Las Vegas Restaurants
In days gone by, Las Vegas food was famous primarily for cheap prime rib dinners and abundant, if pedestrian, buffets. Twenty-first century Vegas realizes that people consider dining as much an entertainment experience as watching a show or dancing the night away at a decadent nightspot and they have provided accordingly. The buffets are still there (and the cheap prime rib in some of the old Downtown casinos), keeping up with the times by offering wide varieties of cuisines in abundance for those who enjoy seeing what they want and taking it.
Fine Dining
The celebrity chef boom has made a big mark on Las Vegas and its mega-resorts, offering exquisite and rarefied dining experiences to all those willing to pay for some of the best food an international roster of culinary luminaries can muster.
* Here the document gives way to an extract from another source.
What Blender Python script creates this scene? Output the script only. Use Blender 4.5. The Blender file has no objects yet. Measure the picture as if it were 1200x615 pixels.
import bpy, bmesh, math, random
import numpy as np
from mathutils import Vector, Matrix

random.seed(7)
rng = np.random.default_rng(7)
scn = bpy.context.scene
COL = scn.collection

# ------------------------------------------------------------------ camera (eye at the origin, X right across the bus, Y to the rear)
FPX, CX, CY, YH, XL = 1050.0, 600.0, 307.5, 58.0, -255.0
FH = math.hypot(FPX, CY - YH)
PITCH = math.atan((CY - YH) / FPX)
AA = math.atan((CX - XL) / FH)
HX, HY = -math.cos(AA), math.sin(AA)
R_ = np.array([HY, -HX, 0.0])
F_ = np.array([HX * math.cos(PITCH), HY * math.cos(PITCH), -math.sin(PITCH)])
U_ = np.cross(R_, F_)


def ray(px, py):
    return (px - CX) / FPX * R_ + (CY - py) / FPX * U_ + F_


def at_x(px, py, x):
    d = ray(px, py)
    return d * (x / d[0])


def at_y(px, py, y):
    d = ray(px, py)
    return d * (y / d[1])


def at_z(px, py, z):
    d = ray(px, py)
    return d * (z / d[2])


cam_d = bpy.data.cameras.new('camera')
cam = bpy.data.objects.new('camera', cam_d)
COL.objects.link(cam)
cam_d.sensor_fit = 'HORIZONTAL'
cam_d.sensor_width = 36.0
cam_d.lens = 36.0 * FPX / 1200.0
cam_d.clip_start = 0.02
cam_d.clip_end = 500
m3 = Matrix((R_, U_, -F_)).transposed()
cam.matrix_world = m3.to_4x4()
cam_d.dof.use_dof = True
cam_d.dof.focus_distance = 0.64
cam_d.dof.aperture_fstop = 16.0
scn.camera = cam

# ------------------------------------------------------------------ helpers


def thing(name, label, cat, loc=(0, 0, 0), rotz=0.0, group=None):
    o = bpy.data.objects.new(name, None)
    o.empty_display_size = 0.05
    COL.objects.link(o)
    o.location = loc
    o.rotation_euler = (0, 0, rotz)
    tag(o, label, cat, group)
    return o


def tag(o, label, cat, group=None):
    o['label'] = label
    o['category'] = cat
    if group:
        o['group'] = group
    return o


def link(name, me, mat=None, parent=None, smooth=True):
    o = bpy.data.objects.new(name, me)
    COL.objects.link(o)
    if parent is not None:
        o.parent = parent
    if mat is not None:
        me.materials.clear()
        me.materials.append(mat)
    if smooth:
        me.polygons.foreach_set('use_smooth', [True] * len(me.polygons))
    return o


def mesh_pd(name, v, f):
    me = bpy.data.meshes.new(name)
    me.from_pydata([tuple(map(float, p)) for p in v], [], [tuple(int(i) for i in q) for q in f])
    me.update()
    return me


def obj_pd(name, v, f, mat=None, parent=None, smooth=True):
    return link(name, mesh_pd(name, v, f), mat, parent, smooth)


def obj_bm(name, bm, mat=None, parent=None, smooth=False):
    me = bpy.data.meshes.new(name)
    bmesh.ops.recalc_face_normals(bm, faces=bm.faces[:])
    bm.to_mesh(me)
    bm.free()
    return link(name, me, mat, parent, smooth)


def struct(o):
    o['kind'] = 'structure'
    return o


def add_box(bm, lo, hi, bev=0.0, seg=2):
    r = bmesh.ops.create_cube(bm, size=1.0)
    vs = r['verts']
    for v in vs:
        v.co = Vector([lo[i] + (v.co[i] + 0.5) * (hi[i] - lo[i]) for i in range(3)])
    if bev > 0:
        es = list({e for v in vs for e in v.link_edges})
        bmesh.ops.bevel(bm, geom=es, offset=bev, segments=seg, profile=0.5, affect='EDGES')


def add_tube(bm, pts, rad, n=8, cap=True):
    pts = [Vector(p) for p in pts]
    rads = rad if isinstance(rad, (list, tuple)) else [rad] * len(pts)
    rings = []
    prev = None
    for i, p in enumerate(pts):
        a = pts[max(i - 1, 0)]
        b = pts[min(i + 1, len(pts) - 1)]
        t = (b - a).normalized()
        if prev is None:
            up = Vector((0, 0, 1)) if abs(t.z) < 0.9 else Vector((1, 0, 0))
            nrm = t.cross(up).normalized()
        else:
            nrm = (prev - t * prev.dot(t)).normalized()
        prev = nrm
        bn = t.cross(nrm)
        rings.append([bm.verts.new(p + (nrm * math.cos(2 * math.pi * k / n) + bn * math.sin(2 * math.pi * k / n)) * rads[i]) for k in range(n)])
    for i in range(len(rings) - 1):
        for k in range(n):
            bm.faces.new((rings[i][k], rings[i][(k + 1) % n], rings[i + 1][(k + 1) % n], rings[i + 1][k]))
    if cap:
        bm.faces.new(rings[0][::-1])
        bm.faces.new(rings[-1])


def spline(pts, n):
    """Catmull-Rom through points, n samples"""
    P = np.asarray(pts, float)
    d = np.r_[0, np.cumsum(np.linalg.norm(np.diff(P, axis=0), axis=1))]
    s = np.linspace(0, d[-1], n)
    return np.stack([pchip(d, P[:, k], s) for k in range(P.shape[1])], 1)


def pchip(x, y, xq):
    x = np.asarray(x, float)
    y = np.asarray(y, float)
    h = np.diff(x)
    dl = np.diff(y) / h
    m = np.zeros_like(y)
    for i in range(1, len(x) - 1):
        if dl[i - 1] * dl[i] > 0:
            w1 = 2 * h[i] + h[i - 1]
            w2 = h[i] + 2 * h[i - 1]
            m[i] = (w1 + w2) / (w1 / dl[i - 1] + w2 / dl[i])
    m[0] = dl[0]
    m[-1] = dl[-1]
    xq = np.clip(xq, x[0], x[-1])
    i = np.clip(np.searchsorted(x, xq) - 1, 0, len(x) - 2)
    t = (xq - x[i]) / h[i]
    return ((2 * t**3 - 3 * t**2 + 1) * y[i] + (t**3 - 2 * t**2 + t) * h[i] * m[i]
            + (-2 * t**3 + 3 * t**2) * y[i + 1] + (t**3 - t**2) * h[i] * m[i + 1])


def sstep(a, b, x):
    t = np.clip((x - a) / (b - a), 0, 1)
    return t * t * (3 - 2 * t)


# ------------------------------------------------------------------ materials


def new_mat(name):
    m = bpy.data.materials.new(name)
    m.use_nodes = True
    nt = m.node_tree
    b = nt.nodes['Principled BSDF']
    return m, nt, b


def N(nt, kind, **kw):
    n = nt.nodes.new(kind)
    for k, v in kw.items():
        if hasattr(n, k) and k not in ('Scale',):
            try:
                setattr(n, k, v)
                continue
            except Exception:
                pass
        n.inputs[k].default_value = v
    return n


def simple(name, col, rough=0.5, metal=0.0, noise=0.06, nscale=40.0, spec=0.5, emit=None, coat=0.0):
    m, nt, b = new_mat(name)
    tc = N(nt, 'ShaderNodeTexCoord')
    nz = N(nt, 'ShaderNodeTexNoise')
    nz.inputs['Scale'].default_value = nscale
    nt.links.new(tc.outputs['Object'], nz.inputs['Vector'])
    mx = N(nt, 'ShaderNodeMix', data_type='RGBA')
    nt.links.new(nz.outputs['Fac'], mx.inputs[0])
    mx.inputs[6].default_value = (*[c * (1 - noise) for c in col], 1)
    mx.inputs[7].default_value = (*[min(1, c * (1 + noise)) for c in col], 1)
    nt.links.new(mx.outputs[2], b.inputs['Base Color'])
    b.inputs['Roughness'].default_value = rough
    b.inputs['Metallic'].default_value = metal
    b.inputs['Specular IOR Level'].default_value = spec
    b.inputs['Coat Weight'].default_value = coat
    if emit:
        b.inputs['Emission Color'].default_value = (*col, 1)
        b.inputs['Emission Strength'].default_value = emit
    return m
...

Wolfgang Puck’s SPAGO at the Forum Shops in Caesar’s Palace started the Las Vegas restaurant renaissance, and continues to rank among the city’s best. Renowned French-by-way-of-New-York-City chefs Alain Ducasse and Daniel Boulud offer their respective sumptuous repasts at Mix in THEhotel and Daniel Boulud Brasserie at the Wynn Las Vegas. Joel Robuchon has two eateries in the MGM Grand, Bobby Flay has an offshoot of his New York new southwestern Mesa Grill at Caesar’s Palace, and Emeril Lagasse offers up seafood at the obviously named Emeril’s New Orleans Fish House as well as a spinoff of the restaurant that helped make him famous, Delmonico’s Steakhouse. These restaurants and many more in the Strip and just off-Strip hotels practically guarantee memorable meals with exquisite service for a handsome price. At all of these big name, high-ticket establishments, you are advised to make a reservation as soon as you know your travel dates, especially if you’ll be there during a major dining event or holiday (such as Valentine’s Day).
Buffets Galore
For many people, Las Vegas means buffets, and the choices of buffets are almost as staggering as the choices found in them. The gold standard of Las Vegas brunch buffets is the Sterling Brunch at Bally’s Hotel and Casino. Not cheap at $85 per person, the Sterling Brunch makes sure the price is worth it. They serve unlimited Perrier Jouet champagne, caviar, lobster, beef tenderloin, huge shrimp, exquisite sushi, exceptional renditions of brunch staples like eggs Benedict, and spectacular flaming bananas foster and crepes suzette for dessert. For a less luxe, but no less satisfying brunch buffet, most Strip hotels offer a champagne brunch in their buffets for about $15-$30 per person (buffets in Downtown hotels are even cheaper, most under $10). All other buffet meals are cheaper than Sunday brunch.
Ethnic and Eclectic
While Vegas palates are typically traditional, with steakhouses, seafood, American, French, and Italian restaurants making up the bulk of the eateries, more eclectic cuisines are making themselves known in the heart of the tourist mecca. While residents in other parts of the city have plenty of Indian, Ethiopian, Thai, Mexican, Middle Eastern and sundry other styles of restaurants to choose from, the area around the Strip has been only recently opened up to new sensations in Chinese (Jasmine in the Bellagio), Indian (Tamba in the Hawaiian Marketplace), Pan-Asian (Wazuzu at Encore), Middle Eastern (NM Café in Neiman-Marcus at the Fashion Show Mall), and Russian (Red Square at Mandalay Bay) cuisines.
Theme Restaurants
Spectacle matters in Las Vegas, and dining does not escape the theme mania that grips everything here. The offerings are familiar, though Vegas-sized and covered with neon and sparkles. You can feast your eyes along with your belly on at the Hard Rock and Planet Hollywood with their own memorabilia-laden hotel-casinos to Harley Davidson’s biker Americana to the Rainforest Café’s ersatz jungle.
The Best Burger in Town
Finally, while you can get just about anything under the sun to eat in Las Vegas, this most American of meccas wouldn’t be complete without the ultimate of American foods. Most sources seem to agree that the best burger in Las Vegas can be found at the Burger Bar at Mandalay Bay, a glorified diner where, starting at $6, you can dress up or dress down a patty of Angus or Wagyu (Kobe-style) beef however you like. Fries cost extra, but with the size and satisfaction of these burgers, you might not need them.